The first ridges 33 are supported along the free longitudinal edge of the secondary surface 23 of the inner side 18 of the beam 8.

The second ridges 34 are supported by the inner side 32 of the supporting surface 5.

Advantageously, the supporting surface 5, the ribs, the beams 8 and the snap- fitting means 12 are realized as a single piece.

The shelving structure advantageously further comprises a supplementary locking element 24 for the metal section 13.

In a preferred embodiment of the present invention illustrated in Figures 5, 6 and 7, the supplementary locking element 24 is transversely and interlockingly associated with the beams 8.

In particular, the locking element 24 has a longitudinal body 25, the underside of which has a longitudinal protrusion 26 that is shorter in length.

The longitudinal body has bent ends 27 on the side where the protrusion 26 is present.

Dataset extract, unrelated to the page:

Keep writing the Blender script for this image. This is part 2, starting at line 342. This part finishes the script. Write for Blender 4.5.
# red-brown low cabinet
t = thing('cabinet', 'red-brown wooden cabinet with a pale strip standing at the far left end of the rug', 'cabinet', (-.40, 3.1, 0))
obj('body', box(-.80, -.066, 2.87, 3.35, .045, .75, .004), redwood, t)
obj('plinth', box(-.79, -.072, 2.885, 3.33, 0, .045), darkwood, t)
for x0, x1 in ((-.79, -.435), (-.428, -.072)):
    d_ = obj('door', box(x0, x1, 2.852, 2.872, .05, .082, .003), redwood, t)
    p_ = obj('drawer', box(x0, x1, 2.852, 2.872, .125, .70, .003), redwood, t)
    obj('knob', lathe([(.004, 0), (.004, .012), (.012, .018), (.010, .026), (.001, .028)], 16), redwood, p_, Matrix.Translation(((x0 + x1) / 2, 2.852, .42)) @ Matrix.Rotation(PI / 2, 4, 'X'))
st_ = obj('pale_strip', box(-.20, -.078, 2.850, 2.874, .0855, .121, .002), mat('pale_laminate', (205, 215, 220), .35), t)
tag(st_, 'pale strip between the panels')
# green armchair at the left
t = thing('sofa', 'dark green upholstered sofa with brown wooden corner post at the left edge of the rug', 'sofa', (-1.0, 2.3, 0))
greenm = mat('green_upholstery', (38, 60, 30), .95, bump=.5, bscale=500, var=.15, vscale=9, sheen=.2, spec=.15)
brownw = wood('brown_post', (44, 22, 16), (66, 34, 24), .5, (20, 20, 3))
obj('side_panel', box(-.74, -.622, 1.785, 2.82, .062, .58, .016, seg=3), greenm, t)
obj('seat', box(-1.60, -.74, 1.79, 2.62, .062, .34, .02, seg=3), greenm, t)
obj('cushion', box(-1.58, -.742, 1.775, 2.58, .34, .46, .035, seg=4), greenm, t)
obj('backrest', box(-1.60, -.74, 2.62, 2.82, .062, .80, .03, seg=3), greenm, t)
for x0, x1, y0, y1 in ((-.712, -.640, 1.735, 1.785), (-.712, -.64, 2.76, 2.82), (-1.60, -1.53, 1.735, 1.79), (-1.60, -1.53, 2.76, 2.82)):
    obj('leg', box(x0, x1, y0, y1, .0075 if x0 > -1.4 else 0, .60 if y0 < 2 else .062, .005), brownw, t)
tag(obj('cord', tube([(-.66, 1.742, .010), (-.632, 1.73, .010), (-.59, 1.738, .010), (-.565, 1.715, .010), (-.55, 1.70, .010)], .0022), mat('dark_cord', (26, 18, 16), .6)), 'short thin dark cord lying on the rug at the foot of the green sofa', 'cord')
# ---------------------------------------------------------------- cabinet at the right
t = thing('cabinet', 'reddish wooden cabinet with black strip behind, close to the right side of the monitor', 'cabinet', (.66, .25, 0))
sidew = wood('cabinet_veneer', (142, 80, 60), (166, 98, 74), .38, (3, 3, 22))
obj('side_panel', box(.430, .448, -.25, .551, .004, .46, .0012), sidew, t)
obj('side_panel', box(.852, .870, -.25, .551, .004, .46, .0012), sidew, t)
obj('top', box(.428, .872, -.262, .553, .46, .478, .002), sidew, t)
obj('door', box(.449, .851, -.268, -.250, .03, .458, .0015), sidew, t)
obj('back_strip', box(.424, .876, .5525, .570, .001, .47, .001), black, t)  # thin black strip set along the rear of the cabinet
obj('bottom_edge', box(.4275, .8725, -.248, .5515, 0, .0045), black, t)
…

The locking element 24 has seats 30 for connecting with the beams 8 and the seats are delimited between corresponding ends 27, 28 of the longitudinal body 25 and of the protrusion 26 on the underside.

The distance between the coiTesponding ends of the longitudinal body 25 and of the protrusion 26 on the underside is substantially equal to the width of the beams 8 so as to make the connection by means of interlocking shapes.

Owing to this particular structure, the locking element 24 stably keeps the metal sections 13 inserted in each beam 8 in the correct position.

Lastly, the shelf has openings 35 serving for moulding the ridges 33, 34, and weight-relief holes 36.

The shelving structure in accordance with the present invention ultimately makes it possible to construct high load capacity shelving that combines the advantages of a product made entirely of plastic, including easy assembly and user safety, with the advantages of a product made entirely of metal, including high load capacity and limited dimensions of the packaged components.

In practice, the dimensions can vary in any manner, according to needs and the state of the art.